Pada akhirnya makna yang termaktub dalam peribahasa tersebut memang dirasakan oleh SD NEGERI Gilis. Memperoleh dua hasil sekaligus dalam satu kegiatan ekstrakurikuler. Di bidang olah raga yang diwakili oleh siswa team utama memperoleh hasil yang membanggakan, yaitu berhasil lolos POPDA hingga ke tingkat provinsi walaupun belum menjadi juara. Di bidang keterampilan, para siswa mampu menganyam rotan dengan pengembangan ragam alat rumah tangga dan aneka hiasan dan tak ketinggalan dapat membuat bola takraw. Pihak sekolah mengapresiasi upaya Pak Brodin sebagai pembimbing ekstrakurikuler.
Muncul ide dalam pikiran Pak Brodin, yaitu mengusulkan ketrampilan anyaman menjadi kurikulum muatan lokal pilihan SD NEGERI Gilis. Selain dilaksanakan dalam ekstrakurikuler, ada jadwal pada hari efektif untuk membelajarkan materi anyaman dan diberikan kepada seluruh siswa di kelas tinggi. Siswa dimotivasi untuk meningkatkan minat dan lebih giat pada latihan sepak takraw agar bisa mempertahankan prestasi, bahkan menjadi juara di tingkat provinsi. Ada rasa bangga menghinggapi batin Sang Pembimbing karena usahanya membimbing siswa tidak sia-sia dan pihak sekolah mengakui keberhasilannya.
Tasyakuran untuk menikmati kesuksesan digelar oleh keluarga besar SD NEGERI Gilis. Seluruh guru, siswa, komite sekolah dan pihak stakeholder menyatu dalam kenikmatan yang tiada tara karena memperoleh prestasi. Kepala Sekolah sangat terharu sekaligus bangga atas keberhasilan siswa-siswanya, beliau mengucapkan banyak terima kasih kepada Sang pembimbing. Pak Brodin sebagai pembimbing diberi kesempatan untuk menyampaikan sekapur sirih. Dalam sambutannya mencetuksan peribahasa baru, yaitu tiada rotan cari di hutan.
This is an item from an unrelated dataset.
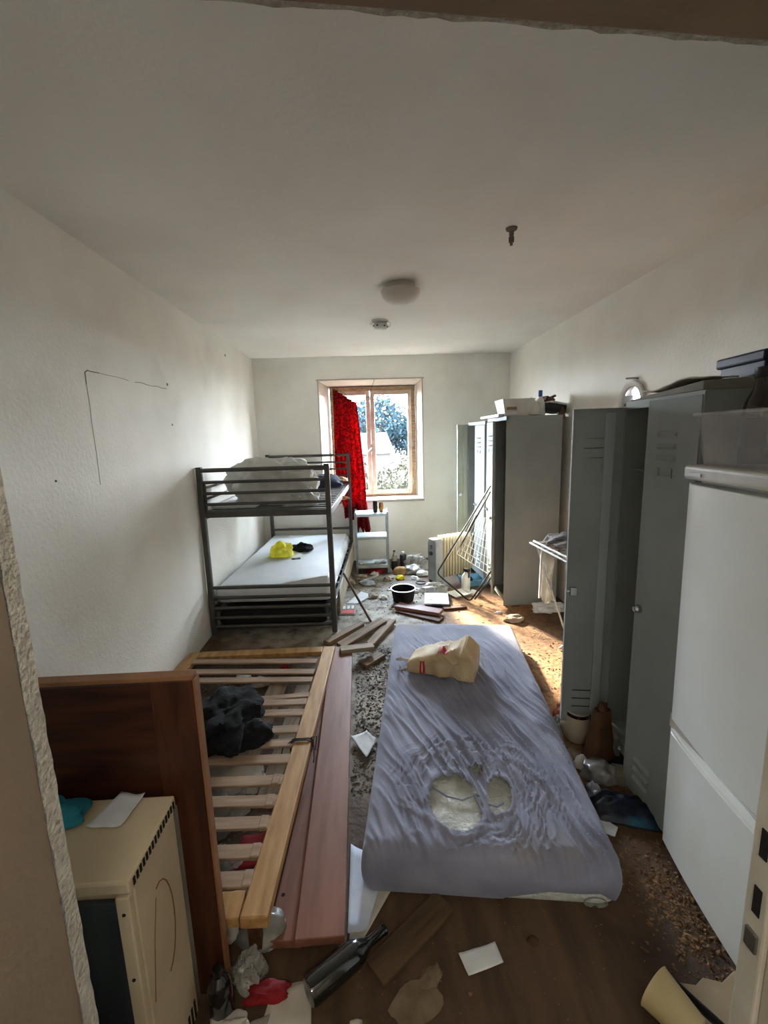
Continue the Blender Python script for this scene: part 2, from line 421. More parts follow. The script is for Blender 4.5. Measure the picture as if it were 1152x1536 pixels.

Keberhasilan yang diperoleh siswa berbasis rotan, yaitu bola takraw dari rotan dan pengembangan keterampilan anyaman juga dari rotan. Kebetulan juga hutan rotan tidak begitu jauh dari Desa Gilis cukup bersepeda dalam waktu tidak lebih dari 30 menit sudah sampai di tempat.